While a traditional IRA and a Roth IRA are suitable for different individuals based on their time horizons, tax brackets, and other considerations, both IRA types follow the same guidelines when it comes to what can be held within them. Deposit accounts, or those offered through a bank or savings and loan association, are all available to be held within a traditional or Roth IRA. These deposit accounts include checking and savings accounts, money market deposit accounts, and certificates of deposit—all of which are covered under the FDIC.
Accounts Not Covered
While the FDIC provides coverage to deposit accounts held within a traditional or Roth IRA at an FDIC-insured financial institution, not all IRA accounts fall into this category. Saving for retirement can be a daunting task, and the IRA annual contribution limits can make it an even greater challenge.
To combat this, IRA account-holders are allowed to invest in securities in an attempt to earn a higher rate of return than what may be offered by conservative bank products. Investments held in a traditional or Roth IRA can include mutual funds, exchange traded funds (ETFs), individual stocks, bonds, annuities, or money market funds.

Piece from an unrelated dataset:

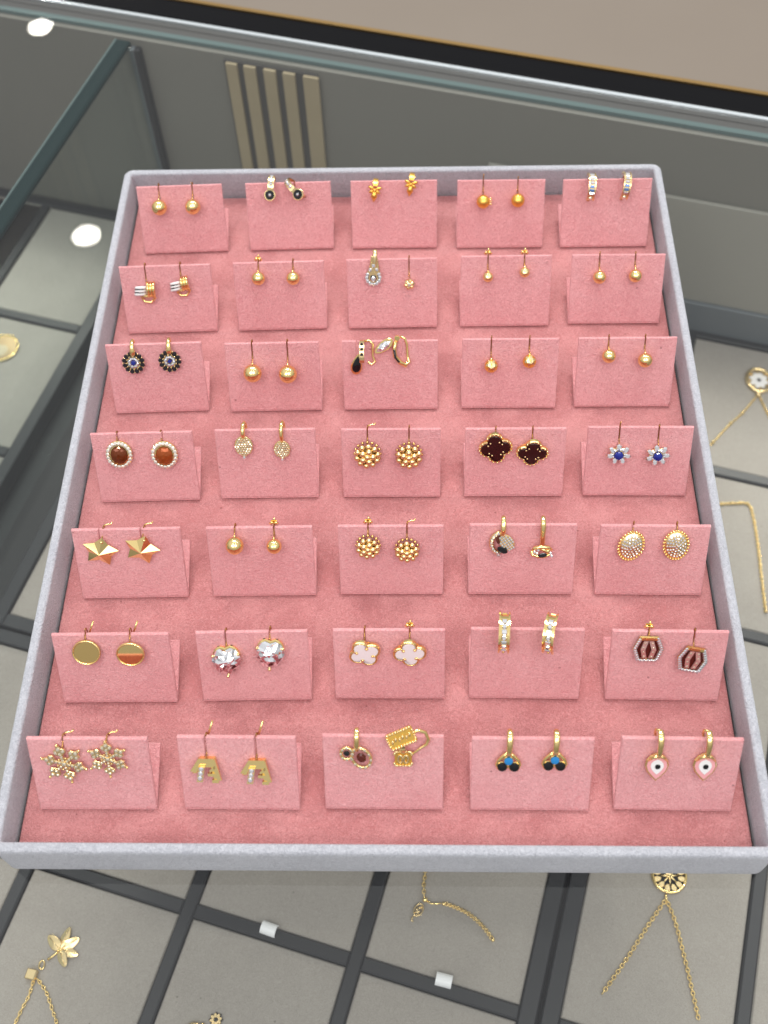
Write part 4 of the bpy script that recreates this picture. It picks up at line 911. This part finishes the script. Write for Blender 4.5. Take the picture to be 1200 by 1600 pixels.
def e_ornate(t, top, i):
    if i == 0:
        m = T(0, 0, 1.8) @ RX(-6)
        mb = MB(); mb.m = m @ T(1.6, -.6, 0) @ RZ(28); loop = [(3.0 * math.cos(a), 3.9 * math.sin(a), 0) for a in [2 * math.pi * k / 22 for k in range(22)]]
        mb.tube(loop, .62, 7, True); mb.build('large_loop', 'gold', t)
        mb = MB(); mb.m = m @ T(1.6, -.6, 0) @ RZ(28)
        for p in loop[::2]: mb.gem((p[0], p[1], .6), .55)
        mb.build('loop_stones', 'champ', t, kind='stuff')
        mb = MB(); mb.m = m @ T(-3.2, 1.2, .3); lp = [(2.0 * math.cos(a), 2.2 * math.sin(a), 0) for a in [2 * math.pi * k / 16 for k in range(16)]]; mb.tube(lp, .6, 7, True); mb.build('small_loop', 'gold', t)
        mb = MB(); mb.m = m @ T(-3.2, 1.2, .3)
        for p in lp[::2]: mb.gem((p[0], p[1], .6), .5)
        mb.build('small_loop_stones', 'champ', t, kind='stuff')
        mb = MB(); mb.m = m; mb.gem((1.6, -.6, .1), 2.0, n=8, asp=.8, ang=.4); mb.build('garnet', 'darkred', t)
        mb = MB(); mb.m = m; mb.gem((-3.2, 1.2, .3), 1.1); mb.build('black_stone', 'blackstone', t)
        mb = MB(); mb.strip([(.2, 2.6, 2.0), (.2, 4.4, 2.6), (.2, top + .8, 2.4), (.2, top + 2.4, 1.0), (.2, top + 2.6, -.6), (.2, top, -2.4)], [1.3, 1.8, 1.8, 1.7, 1.4, 1.1], 1.1, rnd=True); mb.build('bail', 'gold', t)
    else:
        m = T(0, 0, 1.8) @ RX(-6); sq = rrect(2.9, 2.7, 1.1, 3)
        mb = MB(); mb.m = m; mb.prism(sq, -.6, .2, .2); mb.build('lower_plate', 'goldsat', t)
        mb = MB(); mb.m = m
        for p in rrect(2.9, 2.7, 1.0, 4): mb.ball((p[0], p[1], .3), .55, 6, 5)
        for k in range(5): mb.ball((-2 + k, -2.7, .3), .5, 6, 5); mb.ball((-2 + k, 2.7, .3), .5, 6, 5)
        mb.build('beaded_rim', 'goldpale', t, kind='stuff')
        for s_ in (-1, 1):
            mb = MB(); mb.m = m; mb.tube([(s_ * .95 + .7 * math.cos(a), 1.5 * math.sin(a), .5) for a in [2 * math.pi * k / 12 for k in range(12)]], .4, 6, True); mb.build('inner_loop', 'goldpale', t)
        # upper tilted plate leaning out above the card's edge
        m2 = T(-.6, 9.3, 3.0) @ RX(-14) @ RZ(24)
        mb = MB(); mb.m = m2; mb.prism(rrect(4.7, 3.0, .7, 2), -.5, .3, .2); mb.build('upper_plate', 'goldsat', t)
        mb = MB(); mb.m = m2
        for x in range(-4, 5):
            for y in (-2.6, 2.6): mb.ball((x, y, .4), .55, 6, 5)
        for y in (-1.5, -.5, .5, 1.5): mb.ball((-4.5, y, .4), .5, 6, 5); mb.ball((4.5, y, .4), .5, 6, 5)
        mb.build('upper_beads', 'goldpale', t, kind='stuff')
        for k in range(6):
            mb = MB(); mb.m = m2 @ T(-3.1 + 1.25 * k, (k % 2) * .5 - .2, 0) @ RZ(-20); mb.ball((0, 0, .6), .6, 8, 6, (.7, 1.6, .7)); mb.build('upper_petal', 'goldpale', t)
        mb = MB(); mb.strip([(0, 2.6, 2.2), (0, 4.6, 2.7), (-.3, 6.8, 3.0)], 1.5, .8); mb.tube([(.4, 3.4, 2.6), (-1.2, 4.6, 2.9), (-1.9, 5.8, 2.8)], .5, 6); mb.build('link', 'gold', t)
        mb = MB(); mb.tube([(2.6, 10.6, 2.2), (5.0, 11.2, 1.2), (7.3, 10.0, .8), (8.4, 7.4, .9), (7.8, 5.4, 1.2), (6.0, 4.4, 1.6), (4.2, 2.8, 1.8), (2.8, 1.6, 1.8)], [.6, .65, .65, .65, .6, .45, .45, .45], 8); mb.build('lever_arc', 'gold', t)
def e_trio(t, top, i):
    m = T(0, 0, 1.8) @ RX(-6); 
    for (x, y, r_, mt, nm) in ((0, 1.2, 1.45, 'opal', 'blue_cabochon'), (-2.0, -1.5, 1.65, 'black', 'black_cabochon'), (2.0, -1.6, 1.65, 'black', 'black_cabochon')):
        mb = MB(); mb.m = m @ T(x, y, .8 if mt == 'opal' else .2); mb.prism(circ(r_ + .3, 18), -.6, .2, .2); mb.build('bezel', 'gold', t)
        mb = MB(); mb.m = m @ T(x, y, .9 if mt == 'opal' else .3); mb.prism(circ(r_, 18), .1, .6, .25, dome=.15); mb.build(nm, mt, t)
    for s_ in (-1, 1):
        mb = MB(); mb.m = m; mb.tube([(0, 4.0, .3), (s_ * 1.5, 2.9, .2), (s_ * 3.2, 1.0, .1), (s_ * 3.9, -.8, 0), (s_ * 3.4, -2.6, 0)], [.7, .65, .6, .55, .35], 8); mb.build('side_arm', 'gold', t)
    tt = top + 1.2
    mb = MB(); mb.strip([(.0, 3.2, 2.2), (.1, 5, 2.8), (.2, tt - 1, 2.6), (.3, tt + 1.2, 1.2), (.3, tt + 1.7, -.4), (.3, tt + .4, -2.2), (.2, tt - 4, -2.6)], [1.9, 2.0, 2.1, 2.1, 1.8, 1.4, 1.0], 1.1, rnd=True); mb.build('bail', 'gold', t)
def e_eye(t, top, i):
    m = T(0, -.4, 1.6) @ RX(-8) @ Matrix.Diagonal((1.1, 1.16, 1, 1))
    def dr(s_): return [(q[0] * s_, q[1] * s_) for q in [(0, -4.9), (1.4, -3.5), (2.7, -1.9), (3.3, -.2), (3.0, 1.6), (2.0, 2.9), (.8, 3.5), (0, 3.9), (-.8, 3.5), (-2.0, 2.9), (-3.0, 1.6), (-3.3, -.2), (-2.7, -1.9), (-1.4, -3.5)]]
    mb = MB(); mb.m = m; mb.prism(dr(1.08), -.6, .3, .2); mb.build('drop_bezel', 'gold', t)
    mb = MB(); mb.m = m; mb.prism(dr(.94), .25, .55, .12); mb.build('pink_enamel', 'pinken', t)
    mb = MB(); mb.m = m; mb.prism([(x * .6, y * .58) for x, y in dr(1)], .5, .75, .08); mb.build('eye_white', 'white', t)
    mb = MB(); mb.m = m; mb.prism(circ(.85, 14, .15, -.1), .7, .95, .1); mb.build('pupil', 'black', t)
    tt = top + 1.4
    mb = MB(); mb.m = Matrix(); 
    for s_ in (-1, 1): mb.tube([(0, 4.6, 2.6), (s_ * 1.6, 3.6, 2.2), (s_ * 3.2, 1.6, 1.9)], [.75, .6, .3], 8)
    mb.build('shoulder', 'gold', t)
    mb = MB(); mb.strip([(0, 3.6, 2.4), (.05, 5.2, 2.9), (.1, tt - 1, 2.7), (.1, tt + 1.2, 1.2), (.1, tt + 1.8, -.4)], [1.3, 1.7, 2.0, 2.1, 1.9], 1.1, rnd=True); mb.build('bail', 'gold', t)
    mb = MB(); mb.tube([(.1, tt + 1.8, -.4), (-1.1, tt + 1.2, -1.6), (-1.0, tt - .6, -2.4), (0, tt - 5, -2.6)], .5, 7); mb.build('lever', 'gold', t)

D = {
(1,1): ('plain gold ball drop earring', e_ball, dict(r=3.35), 'gold ball drop earrings', 'gold balls'),
(1,2): ('pavé gold hoop with black disc', e_blackhoop, {}, 'hoops with black disc', 'black disc hoops'),
(1,3): ('satin yellow gold bow hoop', e_bow, {}, 'bow hoops', 'gold bow hoops'),
(1,4): ('gold ball wrapped in petals', e_petalball, {}, 'petal ball earrings', 'petal balls'),
(1,5): ('narrow hoop with blue baguettes', e_baghoop, {}, 'blue baguette hoops', 'blue baguette hoops'),
(2,1): ('gold and white ribbed knot', e_knot, {}, 'ribbed knot earrings', 'ribbed knots'),
(2,2): ('plain gold ball drop earring', e_ball, dict(r=2.8, hk=(1, 0)), 'gold ball drop earrings', 'gold balls'),
(2,3): None,
(2,4): ('tiny star faced gold ball', e_starball, dict(r=2.25, hk=1), 'star ball earrings', 'tiny star balls'),
(2,5): ('plain gold ball drop earring', e_ball, dict(r=2.7), 'gold ball drop earrings', 'gold balls'),
(3,1): ('black petal flower earring', e_blackflower, {}, 'black flower earrings', 'black flowers'),
(3,2): ('large gold ball drop earring', e_ball, dict(r=3.6, hk=0), 'gold ball drop earrings', 'large gold balls'),
(3,3): None,
(3,4): ('gold ball with cut star', e_starball, dict(r=2.8, n=6, mat='goldsat'), 'star ball earrings', 'cut star balls'),
(3,5): ('plain gold ball drop earring', e_ball, dict(r=2.7, r2=2.85), 'gold ball drop earrings', 'gold balls'),
(4,1): ('oval brown crystal halo earring', e_halo, {}, 'oval halo earrings', 'brown oval crystals'),
(4,2): ('pavé leaf on small hoop', e_leafpave, {}, 'pavé leaf earrings', 'pavé leaves'),
(4,3): ('large pearly bead cluster', e_cluster, dict(r=5.2, hk=(3, 0)), 'bead cluster earrings', 'large bead clusters'),
(4,4): ('dark red four leaf clover', None, {}, 'clover earrings', 'dark clovers'),
(4,5): ('white star with blue centre', e_sapphire, {}, 'sapphire star earrings', 'blue centred stars'),
(5,1): ('faceted gold star earring', e_star3d, {}, 'faceted star earrings', 'faceted gold stars'),
(5,2): ('plain gold ball drop earring', e_ball, dict(r=3.2, r2=2.7, hk=(0, 1)), 'gold ball drop earrings', 'gold balls'),
(5,3): ('small gold bead cluster', e_cluster, dict(r=4.4, hk=(1, 3), br=1.2, mat='goldpale'), 'bead cluster earrings', 'gold bead clusters'),
(5,4): None,
(5,5): ('silvery pavé oval, beaded rim', e_paveoval, {}, 'pavé oval earrings', 'pavé ovals'),
(6,1): ('flat polished gold disc', e_disc, {}, 'polished disc earrings', 'flat gold discs'),
(6,2): ('clear crystal heart earring', e_heart, {}, 'crystal heart earrings', 'crystal hearts'),
(6,3): ('white four leaf clover', None, {}, 'clover earrings', 'white clovers'),
(6,4): ('gold hoop with clear stones', e_hoop, {}, 'stone set hoops', 'stone set hoops'),
(6,5): ('hexagon frame with rose bars', e_hex, {}, 'hexagon earrings', 'hexagon frames'),
(7,1): ('pavé gold snowflake earring', e_snow, {}, 'snowflake earrings', 'gold snowflakes'),
(7,2): ('angular gold bar earring', e_letter, {}, 'angular bar earrings', 'angular gold bars'),
(7,3): None,
(7,4): ('blue and black dot trio', e_trio, {}, 'three dot earrings', 'blue and black dots'),
(7,5): ('pink eye shaped drop', e_eye, {}, 'pink eye earrings', 'pink eye drops')}
ODD = {
(2,3): (('halo teardrop pendant earring', e_teardrop), ('small gold flower ball earring', e_flowerball), 'a teardrop and flower ball'),
(3,3): (('hoop with black teardrop', e_dropleaf), ('open hoop with crystal leaf', e_dropleaf), 'black drop and crystal leaf'),
(5,4): (('pavé circle with black marquise', e_pend), ('twisted loop with black marquise', e_pend), 'black marquise pendants'),
(7,3): (('beaded double loop with garnet', e_ornate), ('ornate two plate lever earring', e_ornate), 'ornate beaded pieces')}
for (r, c) in sorted(CARDS):
    Mx, h, wd, lean = frame_of(r, c)
    slits = [(x, min(h - s - 1.2, 10) if h - s > 4.4 else 6.5) for x, s in POS[(r, c)]]
    d = D[(r, c)]
    make_card(r, c, slits, d[4] if d else ODD[(r, c)][2])
    for i, (x, s) in enumerate(POS[(r, c)]):
        side = 'left' if i == 0 else 'right'
        desc = d[0] if d else ODD[(r, c)][i][0]
        if r == 1 and c == 4 and i == 0: desc = 'gold petal ball, side prongs'
        label = '%s, %s one on %s card, %s' % (desc, side, COLN[c], ROWN[r])
        t = thing('earring', label, 'earring', group=(d[3] if d else 'unmatched pendant earrings'))
        t.matrix_world = Mx @ T(x * MM, s * MM, 0)
        top = h - s
        if r == 4 and c == 4: e_clover(t, top, i, 'onyx', True, 1.1 if i == 0 else 1.06, 4 if i == 0 else 16, 8 if i == 0 else -4)
        elif r == 6 and c == 3: e_clover(t, top, i, 'mop', False, .98, 10, 30 if i == 0 else 6)
        elif d: d[1](t, top, i, **d[2])
        else: ODD[(r, c)][i][1](t, top, i)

Because each of these investments is based on market performance, the individual who holds these non-bank securities in an IRA account bears all the risk if the securities lose value over time. The FDIC does not insure such investments held within a traditional or Roth IRA, even if the account was established and trades were placed through an FDIC-insured institution.
FDIC Coverage Limits
The FDIC increased the amount of coverage on deposit accounts for banking customers in the wake of the Great Recession that began in 2007. For an individual account, the FDIC provides insurance protection up to $250,000, per depositor, per FDIC-insured bank, per ownership category. The FDIC spells out these ownership categories here.
It is possible to have more than $250,000 of deposit insurance coverage at one FDIC-insured bank because different ownership categories (such as single, joint, and certain retirement accounts) are separately insured.
If, for instance, a banking customer has a certificate of deposit with a bank with a value of $125,000, and a money market deposit account with a value of $215,000 at the same institution, and both are in the same name, his account balances are added together and collectively covered by the FDIC—up to $250,000 (even though they total $340,000). So, in this scenario, $90,000 of his money is uncovered in case of a bank failure. The same limits are applied for checking and savings accounts held at FDIC-insured financial institutions.
The FDIC also offers insurance protection up to $250,000 for traditional or Roth IRA accounts. Again, all your IRAs are combined for insurance purposes. If the same banking customer, for example, has a certificate of deposit held within a traditional IRA with a value of $200,000 and a Roth IRA held in a savings account with a value of $100,000 at the same institution, the accounts would collectively be insured for $250,000; $50,000 is left exposed.
However, IRA deposit accounts and non-IRA deposit accounts fall into different classifications, which means that they are insured separately—even if held at the same financial institution by the same owner. That means if our customer’s accounts consisted of an IRA (holding a CD) worth $200,000 and a regular savings account worth $100,000, they would both be insured up to $250,000—meaning that, if the bank failed, he would be reimbursed his full $300,000.
The Bottom Line
The FDIC is an important factor in protecting banking customers, but it does not cover all assets equally. For IRA owners, it is important to understand which types of accounts are covered and to what extent.